Barry Levinson has become one of Hollywood's most distinguished directors in recent years with Good Morning, Vietnam,Rain Man and Bugsy being his most recent efforts. Levinson's breakthrough film was Diner in 1982 in which he provided a showcase for emerging young talent like Ellen Barkin, Steve Guttenberg, Mickey Rourke, Daniel Stern, Paul Reiser and Kevin Bacon. Diner was the first of Levinson's "Baltimore Trilogy", three semi-autobiographical films about growing up in Baltimore at mid-century. Tin Man, with Richard Dreyfuss and Danny DeVito, was the second installment, released in 1987. Avalon, released in 1990, is the third and final entry in the trilogy and the one of most interest to readers of Mediacy.
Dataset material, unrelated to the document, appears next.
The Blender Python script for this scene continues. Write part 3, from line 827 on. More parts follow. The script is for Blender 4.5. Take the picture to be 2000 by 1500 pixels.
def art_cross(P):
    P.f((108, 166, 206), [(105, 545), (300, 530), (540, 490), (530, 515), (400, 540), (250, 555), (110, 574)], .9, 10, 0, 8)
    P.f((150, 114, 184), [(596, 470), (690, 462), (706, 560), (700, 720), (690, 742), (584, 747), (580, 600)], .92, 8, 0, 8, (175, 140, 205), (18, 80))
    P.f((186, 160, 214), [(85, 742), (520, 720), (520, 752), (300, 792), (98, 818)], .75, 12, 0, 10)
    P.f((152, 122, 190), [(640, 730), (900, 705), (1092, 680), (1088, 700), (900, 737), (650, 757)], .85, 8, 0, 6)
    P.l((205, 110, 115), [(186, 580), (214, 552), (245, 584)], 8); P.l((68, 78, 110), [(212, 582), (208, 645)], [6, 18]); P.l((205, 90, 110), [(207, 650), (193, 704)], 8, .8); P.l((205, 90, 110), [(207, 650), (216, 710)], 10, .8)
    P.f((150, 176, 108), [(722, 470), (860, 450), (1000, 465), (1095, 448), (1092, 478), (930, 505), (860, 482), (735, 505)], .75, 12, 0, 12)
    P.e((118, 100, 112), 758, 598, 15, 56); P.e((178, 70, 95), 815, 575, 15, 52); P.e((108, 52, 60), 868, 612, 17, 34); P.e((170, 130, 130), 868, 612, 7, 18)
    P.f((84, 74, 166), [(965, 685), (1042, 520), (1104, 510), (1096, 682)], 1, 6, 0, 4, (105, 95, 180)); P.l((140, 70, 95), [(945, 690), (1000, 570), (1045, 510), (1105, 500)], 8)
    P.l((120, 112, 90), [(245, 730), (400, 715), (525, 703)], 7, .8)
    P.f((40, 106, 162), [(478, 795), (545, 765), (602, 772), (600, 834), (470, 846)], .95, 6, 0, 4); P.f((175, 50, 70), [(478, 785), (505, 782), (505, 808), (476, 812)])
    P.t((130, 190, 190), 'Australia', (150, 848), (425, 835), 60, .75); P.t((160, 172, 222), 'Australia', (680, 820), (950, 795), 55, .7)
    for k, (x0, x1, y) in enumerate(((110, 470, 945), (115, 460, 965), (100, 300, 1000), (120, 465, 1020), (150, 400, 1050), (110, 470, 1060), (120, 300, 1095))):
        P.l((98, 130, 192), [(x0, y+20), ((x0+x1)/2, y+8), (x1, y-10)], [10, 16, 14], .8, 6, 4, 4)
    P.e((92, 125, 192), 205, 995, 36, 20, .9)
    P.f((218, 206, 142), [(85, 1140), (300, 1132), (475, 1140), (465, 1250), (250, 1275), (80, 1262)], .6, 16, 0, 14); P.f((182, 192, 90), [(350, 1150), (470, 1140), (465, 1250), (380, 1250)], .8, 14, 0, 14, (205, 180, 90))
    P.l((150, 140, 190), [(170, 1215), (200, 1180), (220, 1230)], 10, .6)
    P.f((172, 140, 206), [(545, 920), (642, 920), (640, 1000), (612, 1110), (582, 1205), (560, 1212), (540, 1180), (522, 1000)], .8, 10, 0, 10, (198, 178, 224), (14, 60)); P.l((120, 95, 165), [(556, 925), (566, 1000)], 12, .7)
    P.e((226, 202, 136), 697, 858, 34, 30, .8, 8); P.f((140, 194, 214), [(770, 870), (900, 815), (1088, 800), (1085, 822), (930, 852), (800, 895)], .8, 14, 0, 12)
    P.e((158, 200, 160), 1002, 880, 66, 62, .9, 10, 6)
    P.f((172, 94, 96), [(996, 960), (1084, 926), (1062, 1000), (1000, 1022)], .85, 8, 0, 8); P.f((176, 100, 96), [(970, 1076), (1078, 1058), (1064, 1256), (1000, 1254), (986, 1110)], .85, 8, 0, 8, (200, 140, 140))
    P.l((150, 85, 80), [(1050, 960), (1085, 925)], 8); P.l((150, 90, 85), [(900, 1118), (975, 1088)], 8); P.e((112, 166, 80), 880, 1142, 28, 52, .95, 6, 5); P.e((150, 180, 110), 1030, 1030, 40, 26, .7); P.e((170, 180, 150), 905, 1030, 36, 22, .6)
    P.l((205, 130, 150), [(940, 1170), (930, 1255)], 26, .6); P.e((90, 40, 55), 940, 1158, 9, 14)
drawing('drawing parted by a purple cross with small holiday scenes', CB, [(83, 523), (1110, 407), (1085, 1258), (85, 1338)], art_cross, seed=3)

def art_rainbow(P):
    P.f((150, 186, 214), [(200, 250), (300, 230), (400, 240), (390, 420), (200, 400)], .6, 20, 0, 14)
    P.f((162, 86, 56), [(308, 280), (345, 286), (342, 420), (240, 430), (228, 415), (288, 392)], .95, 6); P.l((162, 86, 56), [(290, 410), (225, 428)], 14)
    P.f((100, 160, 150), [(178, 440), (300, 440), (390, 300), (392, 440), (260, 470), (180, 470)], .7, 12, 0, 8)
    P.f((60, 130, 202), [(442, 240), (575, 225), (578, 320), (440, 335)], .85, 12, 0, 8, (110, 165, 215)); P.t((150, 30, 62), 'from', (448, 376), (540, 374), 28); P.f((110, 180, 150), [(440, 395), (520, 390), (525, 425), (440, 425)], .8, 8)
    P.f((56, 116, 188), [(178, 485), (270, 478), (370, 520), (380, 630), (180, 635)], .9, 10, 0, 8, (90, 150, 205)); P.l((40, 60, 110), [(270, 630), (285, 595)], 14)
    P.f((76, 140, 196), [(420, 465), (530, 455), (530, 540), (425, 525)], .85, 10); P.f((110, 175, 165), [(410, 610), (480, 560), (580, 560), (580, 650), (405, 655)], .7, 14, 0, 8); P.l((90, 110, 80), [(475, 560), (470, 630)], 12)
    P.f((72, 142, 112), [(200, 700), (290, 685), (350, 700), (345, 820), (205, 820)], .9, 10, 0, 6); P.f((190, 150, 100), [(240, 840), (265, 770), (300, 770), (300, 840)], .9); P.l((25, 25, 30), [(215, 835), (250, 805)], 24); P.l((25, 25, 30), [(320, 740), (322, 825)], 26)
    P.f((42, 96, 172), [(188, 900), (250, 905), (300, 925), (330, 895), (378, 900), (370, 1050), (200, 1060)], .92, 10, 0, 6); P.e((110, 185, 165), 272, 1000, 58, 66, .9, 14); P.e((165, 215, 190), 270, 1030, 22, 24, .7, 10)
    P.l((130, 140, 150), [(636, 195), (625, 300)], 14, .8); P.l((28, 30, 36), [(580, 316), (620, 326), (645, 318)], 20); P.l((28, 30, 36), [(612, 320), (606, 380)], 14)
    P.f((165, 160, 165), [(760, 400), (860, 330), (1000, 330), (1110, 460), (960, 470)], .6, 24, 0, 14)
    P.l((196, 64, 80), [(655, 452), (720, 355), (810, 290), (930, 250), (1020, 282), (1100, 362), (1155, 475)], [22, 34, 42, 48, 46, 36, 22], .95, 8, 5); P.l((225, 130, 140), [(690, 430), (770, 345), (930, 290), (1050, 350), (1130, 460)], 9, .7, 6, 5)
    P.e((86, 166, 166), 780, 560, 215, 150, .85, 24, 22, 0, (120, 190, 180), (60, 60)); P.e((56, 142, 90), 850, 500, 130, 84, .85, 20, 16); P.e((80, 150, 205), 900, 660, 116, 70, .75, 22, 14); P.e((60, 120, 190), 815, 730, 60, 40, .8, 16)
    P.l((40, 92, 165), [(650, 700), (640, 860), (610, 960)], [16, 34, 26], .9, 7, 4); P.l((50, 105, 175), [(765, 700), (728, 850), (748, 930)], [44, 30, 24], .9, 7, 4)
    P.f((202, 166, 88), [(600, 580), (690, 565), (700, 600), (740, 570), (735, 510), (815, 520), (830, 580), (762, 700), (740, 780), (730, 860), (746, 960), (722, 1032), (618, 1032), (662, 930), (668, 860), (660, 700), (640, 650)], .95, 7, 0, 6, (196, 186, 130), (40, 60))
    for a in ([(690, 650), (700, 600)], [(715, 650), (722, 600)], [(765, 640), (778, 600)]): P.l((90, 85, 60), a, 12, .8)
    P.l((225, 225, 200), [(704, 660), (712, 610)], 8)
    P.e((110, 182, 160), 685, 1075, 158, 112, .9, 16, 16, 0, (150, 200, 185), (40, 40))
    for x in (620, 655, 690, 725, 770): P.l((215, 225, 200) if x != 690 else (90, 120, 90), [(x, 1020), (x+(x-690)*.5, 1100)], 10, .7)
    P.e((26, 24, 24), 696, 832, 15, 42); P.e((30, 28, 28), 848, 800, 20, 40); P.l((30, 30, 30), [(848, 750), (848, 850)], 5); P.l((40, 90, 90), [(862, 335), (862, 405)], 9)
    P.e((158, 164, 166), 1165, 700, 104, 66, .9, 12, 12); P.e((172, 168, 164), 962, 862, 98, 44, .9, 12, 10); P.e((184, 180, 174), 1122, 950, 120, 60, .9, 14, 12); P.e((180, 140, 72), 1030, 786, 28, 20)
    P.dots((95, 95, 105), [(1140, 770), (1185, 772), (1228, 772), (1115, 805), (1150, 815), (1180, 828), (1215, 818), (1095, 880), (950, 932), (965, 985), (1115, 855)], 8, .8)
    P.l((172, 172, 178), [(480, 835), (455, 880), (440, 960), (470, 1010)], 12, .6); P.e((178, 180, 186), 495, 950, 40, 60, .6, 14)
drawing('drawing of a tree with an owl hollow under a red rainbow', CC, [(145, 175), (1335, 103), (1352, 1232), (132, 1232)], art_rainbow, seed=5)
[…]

Armin Mueller-Stahl plays Sam Krichinsky, who begins the film by sharing with his grandchildren warm and nostalgic memories of immigrating to America in 1914. The film is set in the late 1940's and Sam presides over an extended family that celebrates its immigrant heritage. Sam is particularly close to his grandson Michael and their relationship infuses most of the film. Michael's father, Jules, is a door-to-door salesman who decides to set up a department store and sell television sets as the new medium is in its infancy.

Throughout the remainder of the film, television becomes an increasingly important factor in the lives of this family. Unlike Radio Days, however, the medium does not help bind the family together.

The first time that the family receives delivery of its new television, they turn it on and only find the familiar Indian head test pattern. The family members stare at it for a while, wondering what all the fuss is about. The next glimpse we see of the family TV set, they all bolt from the dinner table upon hearing the opening strains of The Texaco Star Theatre with Milton Berle. In another scene, the family is watching television while individually seated behind their folding TV trays and their TV dinners. Ironically, the television family that they are watching are sitting down to an old-fashioned family dinner just like the one that opened the film.

There are several scenes like this throughout the remainder of the film. Avalon explores the dark side of the media's influence on the family unit but this aspect of the film is subtle and understated. At no point does the movie become a shrill anti-television diatribe. Avalon is really about the dissolution of old values. Television is a visual metaphor used to illustrate this deterioration.

In the final poignant scene in the film, it is the 1960's and Sam is in a nursing home. Michael is now an adult and visits with his son, Sam's great-grandson. Sam attempts to tell the child the old stories that regaled his grandchildren in earlier years. The boy is sitting on Sam's bed and his gaze is constantly shifting to the TV set across the room. He finds television far more interesting than listening to the old man with the strange accent.

Except for those of us who are native Canadians, we are all immigrants or descendants of immigrants. Many of us find ourselves teaching students who have themselves just arrived in Canada. While the media influence is not the primary focus of Avalon, the film has something to offer all of us.